Eh, we all have areas where we've established what we think should be universal standards of behavior towards which everybody should strive. And we think them failures (at minimum, sometimes we think the failure should be punished) if they don't.
Different people just include different things in that category.
There really isn't any way to say (whether publicly or within a community of similar thinkers, or just to yourself) "there are standards of behavior that are good for reasons completely external to myself" without being viewed as judging the people who don't live up to it, even if they don't agree in the first place.
I do agree that it seems to odd (I'm judging scaeagles for falling short of my view of ideal behavior) to commemorate this one point in what he tries to teach his children.
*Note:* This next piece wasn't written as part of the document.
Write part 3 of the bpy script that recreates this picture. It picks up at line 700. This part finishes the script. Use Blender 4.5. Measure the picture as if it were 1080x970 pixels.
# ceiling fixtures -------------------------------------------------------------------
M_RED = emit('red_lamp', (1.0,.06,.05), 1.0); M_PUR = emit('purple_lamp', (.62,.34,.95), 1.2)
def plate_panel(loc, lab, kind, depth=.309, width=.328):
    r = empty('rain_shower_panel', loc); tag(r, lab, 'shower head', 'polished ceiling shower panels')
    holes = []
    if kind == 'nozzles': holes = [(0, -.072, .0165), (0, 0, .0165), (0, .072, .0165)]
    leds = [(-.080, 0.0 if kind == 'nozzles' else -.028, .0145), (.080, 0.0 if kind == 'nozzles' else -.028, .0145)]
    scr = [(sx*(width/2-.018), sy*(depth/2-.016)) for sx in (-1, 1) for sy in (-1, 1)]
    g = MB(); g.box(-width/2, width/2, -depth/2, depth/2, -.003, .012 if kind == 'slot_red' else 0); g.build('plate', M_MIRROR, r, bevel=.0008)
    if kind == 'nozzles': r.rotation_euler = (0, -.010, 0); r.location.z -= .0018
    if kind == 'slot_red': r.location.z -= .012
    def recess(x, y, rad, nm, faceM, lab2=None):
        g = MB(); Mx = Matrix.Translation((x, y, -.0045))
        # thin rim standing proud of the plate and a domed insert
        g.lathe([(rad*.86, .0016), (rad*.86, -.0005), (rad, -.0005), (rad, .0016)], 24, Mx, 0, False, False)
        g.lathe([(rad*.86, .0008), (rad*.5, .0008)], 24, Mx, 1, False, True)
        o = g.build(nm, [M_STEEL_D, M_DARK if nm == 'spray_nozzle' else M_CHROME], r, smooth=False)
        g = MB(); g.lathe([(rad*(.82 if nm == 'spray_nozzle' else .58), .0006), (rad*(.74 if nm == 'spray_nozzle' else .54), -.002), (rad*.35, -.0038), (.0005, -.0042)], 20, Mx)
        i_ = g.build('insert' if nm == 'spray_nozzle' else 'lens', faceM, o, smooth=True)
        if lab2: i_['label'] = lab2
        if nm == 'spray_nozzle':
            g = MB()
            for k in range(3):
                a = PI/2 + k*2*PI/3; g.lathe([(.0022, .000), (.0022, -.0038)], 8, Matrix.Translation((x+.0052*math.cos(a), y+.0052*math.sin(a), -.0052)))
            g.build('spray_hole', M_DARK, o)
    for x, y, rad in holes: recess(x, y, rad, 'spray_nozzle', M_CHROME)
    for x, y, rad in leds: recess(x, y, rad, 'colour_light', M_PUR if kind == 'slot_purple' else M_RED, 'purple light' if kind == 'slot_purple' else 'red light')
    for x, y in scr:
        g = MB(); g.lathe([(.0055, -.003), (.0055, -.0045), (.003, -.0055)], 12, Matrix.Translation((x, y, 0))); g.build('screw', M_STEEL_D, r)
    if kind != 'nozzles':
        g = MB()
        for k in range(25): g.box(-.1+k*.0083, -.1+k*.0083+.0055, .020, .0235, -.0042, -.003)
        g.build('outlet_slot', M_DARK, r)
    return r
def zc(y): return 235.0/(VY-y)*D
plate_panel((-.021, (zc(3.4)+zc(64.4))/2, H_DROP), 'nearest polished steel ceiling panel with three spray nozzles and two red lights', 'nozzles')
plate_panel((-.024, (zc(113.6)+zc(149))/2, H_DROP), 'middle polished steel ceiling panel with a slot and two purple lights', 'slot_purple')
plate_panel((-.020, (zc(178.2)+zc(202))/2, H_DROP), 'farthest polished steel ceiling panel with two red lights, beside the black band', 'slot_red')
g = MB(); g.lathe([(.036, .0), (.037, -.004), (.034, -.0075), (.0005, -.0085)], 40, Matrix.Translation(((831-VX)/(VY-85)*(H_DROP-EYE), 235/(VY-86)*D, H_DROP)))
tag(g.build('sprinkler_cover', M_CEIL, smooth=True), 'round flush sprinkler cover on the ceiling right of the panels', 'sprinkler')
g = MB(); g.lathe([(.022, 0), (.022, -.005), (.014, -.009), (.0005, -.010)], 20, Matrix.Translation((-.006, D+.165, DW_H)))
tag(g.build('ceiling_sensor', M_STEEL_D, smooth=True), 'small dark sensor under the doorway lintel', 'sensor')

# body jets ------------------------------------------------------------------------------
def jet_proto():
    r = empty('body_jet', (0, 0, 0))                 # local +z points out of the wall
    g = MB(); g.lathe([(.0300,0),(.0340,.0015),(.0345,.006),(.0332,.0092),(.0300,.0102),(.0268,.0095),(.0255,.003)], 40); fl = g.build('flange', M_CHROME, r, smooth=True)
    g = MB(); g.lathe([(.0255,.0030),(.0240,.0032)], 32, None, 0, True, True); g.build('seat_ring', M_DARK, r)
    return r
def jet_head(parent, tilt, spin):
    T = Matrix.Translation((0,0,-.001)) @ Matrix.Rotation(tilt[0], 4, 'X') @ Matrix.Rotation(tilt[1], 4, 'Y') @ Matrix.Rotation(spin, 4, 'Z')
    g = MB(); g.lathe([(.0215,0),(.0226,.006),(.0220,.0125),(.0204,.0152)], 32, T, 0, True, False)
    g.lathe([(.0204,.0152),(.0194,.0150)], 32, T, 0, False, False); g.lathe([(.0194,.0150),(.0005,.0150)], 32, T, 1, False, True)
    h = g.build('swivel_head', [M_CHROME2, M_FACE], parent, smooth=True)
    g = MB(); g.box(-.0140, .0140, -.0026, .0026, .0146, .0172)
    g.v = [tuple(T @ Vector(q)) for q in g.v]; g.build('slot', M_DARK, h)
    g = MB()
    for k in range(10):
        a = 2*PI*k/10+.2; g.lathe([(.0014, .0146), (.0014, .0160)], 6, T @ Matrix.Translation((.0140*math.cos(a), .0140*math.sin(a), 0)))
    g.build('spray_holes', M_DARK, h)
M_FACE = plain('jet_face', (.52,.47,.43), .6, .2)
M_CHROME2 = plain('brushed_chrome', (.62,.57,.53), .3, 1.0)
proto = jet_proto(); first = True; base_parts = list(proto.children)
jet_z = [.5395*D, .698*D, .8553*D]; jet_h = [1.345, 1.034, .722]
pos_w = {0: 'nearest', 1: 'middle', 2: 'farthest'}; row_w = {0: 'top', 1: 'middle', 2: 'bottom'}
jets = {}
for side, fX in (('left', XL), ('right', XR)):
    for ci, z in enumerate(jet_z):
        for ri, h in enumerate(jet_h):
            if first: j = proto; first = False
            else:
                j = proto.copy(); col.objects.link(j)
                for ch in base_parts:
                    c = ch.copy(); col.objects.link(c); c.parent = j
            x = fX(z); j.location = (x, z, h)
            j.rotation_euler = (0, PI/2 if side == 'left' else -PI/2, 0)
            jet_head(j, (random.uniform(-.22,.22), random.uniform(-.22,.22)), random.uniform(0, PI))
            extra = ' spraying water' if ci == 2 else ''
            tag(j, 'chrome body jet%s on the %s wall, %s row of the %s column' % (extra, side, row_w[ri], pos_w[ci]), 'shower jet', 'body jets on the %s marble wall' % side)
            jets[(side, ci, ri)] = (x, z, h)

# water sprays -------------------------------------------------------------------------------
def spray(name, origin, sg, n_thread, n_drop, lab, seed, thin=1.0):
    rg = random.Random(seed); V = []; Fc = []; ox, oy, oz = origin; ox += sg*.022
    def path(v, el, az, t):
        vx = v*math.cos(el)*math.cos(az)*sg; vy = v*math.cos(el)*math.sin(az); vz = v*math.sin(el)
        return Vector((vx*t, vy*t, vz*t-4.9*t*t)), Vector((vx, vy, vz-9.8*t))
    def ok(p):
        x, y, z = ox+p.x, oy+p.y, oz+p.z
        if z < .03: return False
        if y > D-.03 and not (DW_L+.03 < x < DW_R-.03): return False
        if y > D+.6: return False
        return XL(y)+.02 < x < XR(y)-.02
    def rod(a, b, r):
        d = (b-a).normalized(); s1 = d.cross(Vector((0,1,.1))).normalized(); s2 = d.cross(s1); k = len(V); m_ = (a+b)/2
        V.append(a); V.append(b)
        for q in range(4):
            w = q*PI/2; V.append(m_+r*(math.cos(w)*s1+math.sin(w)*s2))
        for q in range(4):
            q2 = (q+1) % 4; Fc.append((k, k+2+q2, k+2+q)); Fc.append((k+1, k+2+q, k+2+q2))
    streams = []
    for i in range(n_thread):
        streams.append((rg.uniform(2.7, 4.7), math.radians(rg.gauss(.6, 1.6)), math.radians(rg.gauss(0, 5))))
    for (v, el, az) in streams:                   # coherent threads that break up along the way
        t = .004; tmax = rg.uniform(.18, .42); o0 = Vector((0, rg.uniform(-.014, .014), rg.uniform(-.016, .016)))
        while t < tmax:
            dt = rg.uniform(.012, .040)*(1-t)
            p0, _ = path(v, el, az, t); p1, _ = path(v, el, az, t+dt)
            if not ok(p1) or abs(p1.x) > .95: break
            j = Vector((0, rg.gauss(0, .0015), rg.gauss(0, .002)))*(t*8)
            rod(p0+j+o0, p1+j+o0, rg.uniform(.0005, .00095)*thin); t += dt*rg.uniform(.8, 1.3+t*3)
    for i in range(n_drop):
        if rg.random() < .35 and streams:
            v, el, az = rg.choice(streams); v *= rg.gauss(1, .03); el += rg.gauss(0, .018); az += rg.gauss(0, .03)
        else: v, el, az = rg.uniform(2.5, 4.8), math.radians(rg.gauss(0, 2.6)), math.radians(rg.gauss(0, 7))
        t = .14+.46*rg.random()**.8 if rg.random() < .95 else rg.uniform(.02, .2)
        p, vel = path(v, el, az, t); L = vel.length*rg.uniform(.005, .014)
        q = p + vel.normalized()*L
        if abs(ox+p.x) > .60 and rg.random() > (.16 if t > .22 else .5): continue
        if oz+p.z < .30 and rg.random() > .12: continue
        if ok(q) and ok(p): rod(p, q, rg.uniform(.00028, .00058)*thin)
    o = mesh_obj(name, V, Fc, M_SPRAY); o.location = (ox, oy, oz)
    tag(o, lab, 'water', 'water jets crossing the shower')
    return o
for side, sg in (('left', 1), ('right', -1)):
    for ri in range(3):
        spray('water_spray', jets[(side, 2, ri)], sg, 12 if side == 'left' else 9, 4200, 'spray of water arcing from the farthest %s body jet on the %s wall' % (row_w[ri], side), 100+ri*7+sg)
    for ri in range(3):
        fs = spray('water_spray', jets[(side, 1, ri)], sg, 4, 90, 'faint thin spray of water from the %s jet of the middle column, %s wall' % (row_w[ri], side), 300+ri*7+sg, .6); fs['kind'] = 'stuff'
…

But then I think celebrating birthdays is wildly narcissistic, wedding rings are odd (yes, I wear one but only because it is important to Lani and that makes it important to me), hanging your high school graduation tassel from your rear view mirror mildly pathetic, tombstones kind of creepy, and war memorials shallow gestures.
All in all I find the personal and societal urge to look backwards and to publicly proclaim the private to be a pathology to which I'm immune (and, yes, I recognize that technically it is not society that is pathological but me that is too some degree sociopathic).
I don't really care that other people do these things (I find it odd, but they aren't hurting me so I don't really care) and don't view any of it as a judgment on me, even if it is. I'm sure that I do many things scaeagles would consider immoral and I'm pretty sure he does at least one thing I consider immoral.
Maybe we should all wear jewelry professing all our beliefs and behaviors so that we can properly and immediately judge everybody else. Or maybe stop making public declarations of our personal beliefs and behaviors so we don't feel compelled to judge and be judged.